Saturday, May 18, 2019

Sexual Attraction And Friendship

American culture has in recent years become more willing to admit than men and women can be intimate but platonic friends, and yet it is still rare to find someone who affirms that even men and women who are sexually attracted to each other can be close friends.  Many still at least live as if they believe that the latter is not true.  Though the implications are almost always ignored, this mistaken idea has horrendously unsound ramifications for marriage.  In fact, no one can simultaneously believe that 1) spouses who experience sexual attraction towards each other can also enjoy nonsexual forms of intimacy and that 2) unmarried men and women cannot be close friends if either harbors sexual feelings for the other.
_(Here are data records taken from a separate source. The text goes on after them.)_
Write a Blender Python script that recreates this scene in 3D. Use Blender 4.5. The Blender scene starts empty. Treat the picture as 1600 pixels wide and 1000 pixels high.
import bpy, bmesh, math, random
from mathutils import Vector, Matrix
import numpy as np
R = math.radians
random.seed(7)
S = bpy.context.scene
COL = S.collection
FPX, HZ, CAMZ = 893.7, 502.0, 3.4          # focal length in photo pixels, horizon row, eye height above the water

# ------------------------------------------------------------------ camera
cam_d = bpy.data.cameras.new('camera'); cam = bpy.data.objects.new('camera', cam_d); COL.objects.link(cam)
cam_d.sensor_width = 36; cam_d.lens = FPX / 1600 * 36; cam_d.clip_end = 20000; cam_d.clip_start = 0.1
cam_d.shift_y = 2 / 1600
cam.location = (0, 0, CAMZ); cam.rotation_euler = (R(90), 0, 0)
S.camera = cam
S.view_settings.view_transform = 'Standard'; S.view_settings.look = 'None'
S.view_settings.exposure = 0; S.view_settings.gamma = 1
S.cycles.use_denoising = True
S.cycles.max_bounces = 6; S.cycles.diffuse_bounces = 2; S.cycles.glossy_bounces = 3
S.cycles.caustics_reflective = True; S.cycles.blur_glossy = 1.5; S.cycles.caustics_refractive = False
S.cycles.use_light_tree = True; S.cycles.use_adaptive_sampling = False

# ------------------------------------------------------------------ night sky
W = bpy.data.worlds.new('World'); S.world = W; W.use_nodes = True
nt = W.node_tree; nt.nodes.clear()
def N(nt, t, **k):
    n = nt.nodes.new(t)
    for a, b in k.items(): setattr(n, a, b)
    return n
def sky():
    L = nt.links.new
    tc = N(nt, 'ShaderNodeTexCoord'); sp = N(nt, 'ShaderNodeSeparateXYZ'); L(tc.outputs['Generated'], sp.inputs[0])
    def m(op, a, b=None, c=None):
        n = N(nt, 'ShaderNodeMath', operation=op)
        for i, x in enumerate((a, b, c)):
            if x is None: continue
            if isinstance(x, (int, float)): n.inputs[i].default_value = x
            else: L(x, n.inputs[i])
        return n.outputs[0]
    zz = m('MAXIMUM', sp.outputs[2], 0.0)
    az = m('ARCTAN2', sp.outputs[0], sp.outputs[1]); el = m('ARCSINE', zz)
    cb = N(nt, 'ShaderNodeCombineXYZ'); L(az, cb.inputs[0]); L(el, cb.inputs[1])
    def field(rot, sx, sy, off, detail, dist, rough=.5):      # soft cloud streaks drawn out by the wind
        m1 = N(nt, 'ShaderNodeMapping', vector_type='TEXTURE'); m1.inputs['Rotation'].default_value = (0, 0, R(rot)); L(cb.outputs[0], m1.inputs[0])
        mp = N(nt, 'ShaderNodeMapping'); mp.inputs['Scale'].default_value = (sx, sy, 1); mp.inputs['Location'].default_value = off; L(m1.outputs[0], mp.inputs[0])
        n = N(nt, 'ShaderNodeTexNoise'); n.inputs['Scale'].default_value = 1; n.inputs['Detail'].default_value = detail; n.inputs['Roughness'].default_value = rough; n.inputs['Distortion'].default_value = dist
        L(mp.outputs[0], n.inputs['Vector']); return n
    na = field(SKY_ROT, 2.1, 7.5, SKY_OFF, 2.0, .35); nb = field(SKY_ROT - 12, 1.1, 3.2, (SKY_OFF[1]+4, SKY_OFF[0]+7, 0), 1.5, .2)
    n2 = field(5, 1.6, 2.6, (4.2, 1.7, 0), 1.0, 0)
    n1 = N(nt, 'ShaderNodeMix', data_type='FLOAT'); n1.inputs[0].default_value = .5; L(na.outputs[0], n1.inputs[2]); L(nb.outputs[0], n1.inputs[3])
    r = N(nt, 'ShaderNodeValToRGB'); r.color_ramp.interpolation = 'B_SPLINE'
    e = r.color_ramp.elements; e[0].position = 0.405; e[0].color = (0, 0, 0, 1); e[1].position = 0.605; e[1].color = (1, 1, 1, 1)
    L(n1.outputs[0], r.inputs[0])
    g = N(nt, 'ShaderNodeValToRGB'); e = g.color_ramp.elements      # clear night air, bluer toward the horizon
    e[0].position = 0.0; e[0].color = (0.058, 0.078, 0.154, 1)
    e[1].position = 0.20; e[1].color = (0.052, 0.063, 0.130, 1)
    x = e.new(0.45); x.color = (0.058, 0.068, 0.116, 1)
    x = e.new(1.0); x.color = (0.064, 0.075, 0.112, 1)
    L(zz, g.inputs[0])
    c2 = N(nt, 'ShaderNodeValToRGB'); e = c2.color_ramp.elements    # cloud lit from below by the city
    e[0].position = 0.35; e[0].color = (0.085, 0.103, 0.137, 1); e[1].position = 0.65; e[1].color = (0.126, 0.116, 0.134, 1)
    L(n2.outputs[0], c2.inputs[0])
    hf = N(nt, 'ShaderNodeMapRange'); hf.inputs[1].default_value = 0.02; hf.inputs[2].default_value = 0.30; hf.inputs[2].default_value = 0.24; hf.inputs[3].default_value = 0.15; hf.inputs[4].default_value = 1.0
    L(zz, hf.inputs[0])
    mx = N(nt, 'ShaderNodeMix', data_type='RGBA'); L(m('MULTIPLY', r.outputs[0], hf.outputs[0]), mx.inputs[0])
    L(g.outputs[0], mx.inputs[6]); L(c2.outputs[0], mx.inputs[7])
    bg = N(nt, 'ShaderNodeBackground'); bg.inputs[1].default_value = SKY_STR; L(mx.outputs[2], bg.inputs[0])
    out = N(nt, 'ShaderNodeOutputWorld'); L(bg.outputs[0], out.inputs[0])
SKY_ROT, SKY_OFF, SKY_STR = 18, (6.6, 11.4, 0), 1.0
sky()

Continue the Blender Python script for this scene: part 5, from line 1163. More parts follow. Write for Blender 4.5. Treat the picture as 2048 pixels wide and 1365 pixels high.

Anyone who thinks that men and women cannot be friends if sexual attraction is present can only be consistent if they also think that spouses cannot truly be friends.  Both beliefs are utterly false, of course, but the emphasis here is on the fact that no one can consistently believe the former without completely accepting the latter.  If more people realized this, perhaps no one would ever deny that sexuality and the affection of friendship are not locked in a zero-sum game where the presence of one necessitates the absence of the other.

Regardless of whether hypothetical sexual attraction exists within a friendship or a marriage, it does not have to prevent two people from developing, maintaining, and enjoying a relationship of true affection.  Only a fallacious, reductionistic view of humankind would ever regard anything else as the case.  Sexual attraction and the personal affection of friendship are in no way exclusive.  Indeed, the ideal marriage for many people features both.

A marriage is a genuine, mutual friendship with a distinctly sexual component if the couple wishes (as a marriage where one or all spouses are asexuals who are disinterested in sex is no less valid).  In such a relationship, there is no clash between personal love and sexual feelings being experienced at once despite the fact that they are directed towards the same person.  Though it is almost never acknowledged as such, a strong marriage that encompasses sexual attraction is the most common example of how deep affection and sexual feelings can coexist.

It is entirely possible to feel sexual attraction towards a person and not allow it to interfere with a thriving relationship.  It is entirely possible to feel sexual attraction towards a person and not experience it in a way that detracts from the platonic behavioral side of the relationship.  It is entirely possible to feel sexual attraction for someone and still cherish the whole of their being.  Sexuality is nothing to fear or worship, and the church and the secular world as a whole have yet to admit both of these truths at once.